Before the marketing push, transparency was defined as literally as you wrote it.  The problem was reality was so far off in the distance it didn't help or hurt anyone if it was never tried.  So along come improvements in technology and companies, ironically that dealers pay a ton of money, that decided they could turn "Transparency" into reality, or at least something they could make feel like reality.  The cat's out of the bag (The definition) and getting it back in can't happen by reminding everyone the bag is where it belongs, which is what I think a more literal definition does.  What you could say we suggest, which is me really pushing this analogy too far, is that we re-train the cat so that it's not clawing the hell out of us.  This is tricky because it takes convincing the benefactor of modern transparency that they can actually benefit more by loosening their grip on it.  You could say that's us getting the owner of the cat to let us train it (I know, I know, I'm done with the cat analogy I promise).

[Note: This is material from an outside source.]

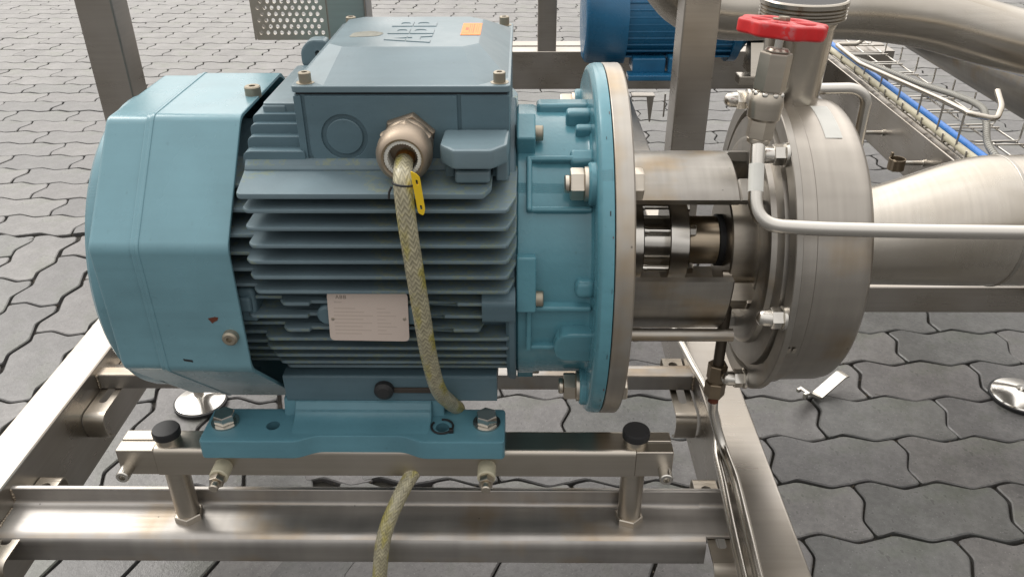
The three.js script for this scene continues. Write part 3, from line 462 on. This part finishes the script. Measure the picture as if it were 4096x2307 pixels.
// ---------------------------------------------------------------- gland, cable, tag
{
  const gx = -91.5, gy = 706;
  const g = thing('cable_gland', 'dull brass cable gland on the front of the terminal box', 'cable gland', [gx, gy, -640]);
  part('lock_nut', [hex('z', -641, -631, 39, [gx, gy], 12, 2.5)], M.brass, g);
  part('body', rev('z', [[-630, 0], [-630, 19], [-627, 20.5], [-622, 20.5], [-620, 19.4]], [gx, gy], 40), M.brass, g);
  part('cap_nut', [hex('z', -621, -610, 39.5, [gx, gy], 2, 2.5), rev('z', [[-612, 21.6], [-606, 22], [-600, 21.7], [-595, 20.4], [-591.8, 18.4], [-590.6, 16.4], [-591.2, 14.9], [-593.5, 14.2], [-614, 14.1]], [gx, gy], 44)], M.brass, g, { crease: 40 });
  part('seal_ring', [...ring(36, i => { const a = i * 10 * Math.PI / 180; return box(-1.3, 1.3, -1.5, 1.5, -3, 3, 0.5).rotateZ(-a + 0.5).translate(gx + 13.2 * Math.sin(a), gy + 13.2 * Math.cos(a), -595.5); }), rev('z', [[-597.5, 14.1], [-597.5, 12.2], [-612, 12.2]], [gx, gy], 30)], M.white, g);
  part('throat', cyl('z', -618, -612, 15.5, [gx, gy], 30), M.black, g);
}
const braid = tex(256, (u, v) => { const a = u * 14 * 2 * Math.PI, b = v * 16 * 2 * Math.PI, w = Math.sin(a + Math.abs(((v * 8) % 1) - 0.5) * 12), n = fbm(u, v, 12, 3, 71), st = fbm(u, v, 3, 4, 93), k = hash((u * 128) | 0, (v * 256) | 0, 4); const t = 0.68 + 0.05 * w + (n - 0.5) * 0.22 + (k - 0.5) * 0.06, y = Math.max(0, st - 0.5) * 1.6; return [t * (1 - 0.1 * y), t * (0.965 - 0.15 * y), t * (0.82 - 0.95 * y)]; }, 1, true);
const braidB = tex(256, (u, v) => 0.5 + 0.5 * Math.sin(u * 14 * 2 * Math.PI + Math.abs(((v * 8) % 1) - 0.5) * 12), 1);
{
  const cab = thing('power_cable', 'yellowed braided power cable hanging from the cable gland down past the fins', 'cable', [-92, 705, -605]);
  const pts = [[-91.5, 701.5, -614], [-91.5, 700.6, -600], [-90.8, 699.5, -586], [-89.7, 695, -573.5], [-88.2, 670, -568], [-85.5, 628, -569], [-82.8, 577, -576], [-80.7, 522, -590], [-76.6, 471, -611], [-69, 436, -637], [-64, 412, -656], [-70, 386, -664], [-90, 372, -645], [-110, 364, -612], [-122, 352, -588], [-134, 324, -573], [-142, 273, -566], [-146, 200, -560], [-150, 90, -556], [-165, 22, -548], [-230, 8, -500], [-330, 8, -440]];
  const tg = bentTube(pts, 7.4, 10, 22, true, 4); const len = tg[0].userData.len, bm = rep(braid, 1), bb = rep(braidB, 1); bm.repeat.set(len / 70, 1); bb.repeat.set(len / 70, 1);
  part('sheath', [tg[0]], new THREE.MeshPhysicalMaterial({ map: bm, bumpMap: bb, bumpScale: 0.0006, roughness: 0.5, clearcoat: 0.5, clearcoatRoughness: 0.25, color: lin(0.86, 0.85, 0.80) }), cab, { keepUV: true });
  part('rust_stain', rev('z', [[-610, 7.6], [-604, 7.6], [-598.5, 7.55]], [-91.5, 700.8], 30, -90, 100), std({ color: lin(0.42, 0.16, 0.01), roughness: 0.5, map: concTone }), cab);
  const tt = tag(new THREE.Group(), 'thin black cable tie round the braided cable just below the gland', 'cable tie'); tt.name = numbered('cable_tie'); tt.position.set(-89.5 * MM, 694 * MM, -573 * MM); scene.add(tt); origins.set(tt, [-89.5, 694, -573]);
  part('loop', xf(new THREE.TorusGeometry(7.9, 0.9, 8, 32), [-89.6, 694, -573.2], [82, -8, 0]), M.black, tt); part('tail', [...bentTube([[-98, 692, -571], [-100, 688, -570], [-100.5, 683, -569]], 0.9, 3, 8, true, 2)], M.black, tt);
  const tp = thing('yellow_tag', 'narrow yellow marker tag with two holes hanging beside the braided cable', 'tag', [-78, 690, -566]);
  const s = new THREE.Shape(soft([[-1.6, 1], [1.6, -2], [4.6, -6], [4.4, -36], [2.2, -41], [-1.6, -37]], 2, 4).map(p => new THREE.Vector2(...p)));
  part('plate', xf(ext('z', s, 0, 1.1, 0.2, [soft([[0.6, -7], [2.8, -8], [2.8, -13], [0.8, -12]], 0.8, 2), soft([[0.5, -30], [2.6, -31], [2.6, -36], [0.6, -35]], 0.8, 2)]), [-80.4, 708, -563], [10, 24, 4]), M.yellow, tp);
}

// ---------------------------------------------------------------- the pump
const pump = thing('centrifugal_pump', 'stainless centrifugal pump with round casing and open coupling lantern', 'pump', [180, 396, AZ]);
{
  const C = [AY, AZ], rad = a => a * Math.PI / 180;
  part('adapter_plate', rev('x', [[76.6, 60], [76.6, 174.4], [77.4, 175], [91.6, 175], [93, 173.8], [93, 40]], C, 110), M.satin, pump, { cyl: C });
  // lantern: thick tube with windows front and back
  const sec = (x0, x1, a, b, r0 = 80, r1 = 90) => rev('x', [[x0, r0 + 1.5], [x0, r1 - 1.5], [x0 + 1.5, r1], [x1 - 1.5, r1], [x1, r1 - 1.5], [x1, r0]], C, Math.ceil((b - a) / 4), a, b, true);
  part('lantern', [sec(92, 202, 50.5, 168), sec(92, 198, 228, 361), sec(202, 229, 50.5, 66), sec(202, 229, 100, 168), sec(198, 229, 228, 290)], M.lantern, pump, { cyl: C });
  part('lantern_edge', [...bentTube([[92, 493, -672.5], [206, 493, -672.5]], 6.5, 4, 16)], M.satin, pump);
  part('coupling', [rev('x', [[80, 0], [80, 42], [119, 42], [120, 41], [120, 25], [145, 25], [145, 41.4], [146, 42.4], [163.4, 42.4], [164.4, 41], [164.4, 0]], C, 64)], M.bright, pump);
  for (const a of [42, -30, 114, 186, 258]) { const c = [AY + 34 * Math.sin(rad(a)), AZ + 34 * Math.cos(rad(a))]; part('coupling_bolt', [cyl('x', 119, 146, 3.4, c, 16), hex('x', 164, 171, 10, c, a, 0.8), cyl('x', 120, 125, 4.4, c, 16)], M.bright, pump); }
  part('shaft', [cyl('x', 164, 199, 24.5, C, 40, 0.8)], M.shaft, pump);
  part('shaft_seal', [rev('x', [[196.5, 24], [197.5, 26.5], [204, 26.5], [204, 0]], C, 40)], M.black, pump);
  const sh = part('seal_housing', [rev('x', [[203, 20], [203, 48.5], [204.5, 50], [231, 50], [232, 49]], C, 60), hex('x', 203.5, 231, 30, [AY - 38, AZ + 40], 0)], M.steel, pump);
  part('stud_bolt', [cyl('x', 199, 222, 4.2, [515, -702], 16), hex('x', 222, 231, 15, [515, -702], 10)], M.nut, pump);
  part('grub_screw', cyl('x', 197, 207, 4, [541, -708], 16, 0.6), M.nut, pump);
  // back cover with stepped rings
  part('back_cover', rev('x', [[228, 30], [228, 58], [230, 60], [230, 77], [222, 78], [222, 99], [224, 104], [229, 105], [229, 126], [236, 127], [236, 133], [230.5, 134], [230.5, 150], [231.2, 151], [236.4, 151], [237, 150.3]], C, 110), M.satin, pump, { cyl: C });
  part('casing', [rev('x', [[237.2, 120], [237.2, 143.5], [238, 144.3], [250.6, 144], [251.4, 143.2], [252, 141.6], [290, 140.9], [297.5, 139.2], [302, 135], [304, 128], [305, 112], [306, 60], [308, 48]], C, 120)], M.casing, pump, { crease: 40, cyl: C });
  for (const k of ring(6, i => -2 + 60 * i)) { const c = [AY + 142 * Math.sin(rad(k)), AZ + 142 * Math.cos(rad(k))];
    part('acorn_nut', [rev('x', [[230.4, 0], [230.4, 10.8], [227.8, 10.8], [227.8, 0]], c, 28), hex('x', 218, 228, 16.5, c, k + 6, 1.2), rev('x', [[205.5, 0], [206, 3.4], [208, 6], [211.4, 7.4], [218, 7.6], [218, 0]], c, 24)], M.bright, pump); }
  const lab = (x0, x1, r, a, b) => part('paper_label', rev('x', [[x0, r], [x1, r]], C, 8, a, b), M.white, pump);
  lab(268, 283, 141.6, 66, 88); lab(231.5, 236.5, 151.3, 80, 91);
  part('stamp_mark', [box(0, 3, 0, 6, 0, 0.3), box(5, 8, 0, 6, 0, 0.3)].map(g => { g.rotateX(22 * Math.PI / 180); return g.translate(239, 512, -614.5); }), M.steel, pump);
  // discharge pipe and threaded ferrule
  const D = [254.5, -772];
  const out = part('outlet', rev('y', [[640, 26], [694, 26.6], [765, 30.5], [773, 33]], D, 48), M.pipe, pump);
  const th = [[772, 30], [773, 36]]; for (let i = 0; i < 4; i++) { const y = 773.4 + i * 2.9; th.push([y, 36.4], [y + 0.7, 38.4], [y + 1.9, 38.4], [y + 2.5, 36.6]); } th.push([785, 37], [785.8, 38.8], [789.4, 39], [790.6, 38], [790.6, 36], [786, 35.5], [786, 30]);
  part('threaded_ferrule', rev('y', th, D, 60), M.pipe, out);
  part('blank_disc', rev('y', [[784, 0], [784, 35.8], [789.2, 35.8], [790.2, 35], [790.2, 0]], D, 48), M.rubber, out);
}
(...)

The point, which may have been lost in that darn analogy, is that if it's between being accurate and realistic we should choose to be realistic.  We know that a buyer paying a lower price isn't the end all be all determining factor for a good vs. a bad deal in their minds.  Margins continue to fall while consumer surveys remain as negative as ever.  It was a similar pain threshold that lead to the willingness of the consumer in the first place to accept anyone's promise of something better and run with it.  The consumer again appears to have arrived at a point, likely due to societal changes from tech advancements and the aging of millennials, that they are ready to try something new again.  If we are going to do our own defining it will need to be a group effort, "United we stand divided we fall" right?  A company like Gurus can make such a change without any of us having a say and if we ignore it eventually it becomes a "get on or get left behind" decision for dealers.  I say we get out in front of it this time so it's not about dealers going to where the consumers are, it's both sides coming together on a neutral field like the Florida Gators and Georgia do when they play in Jacksonville.  I know, I love my analogies.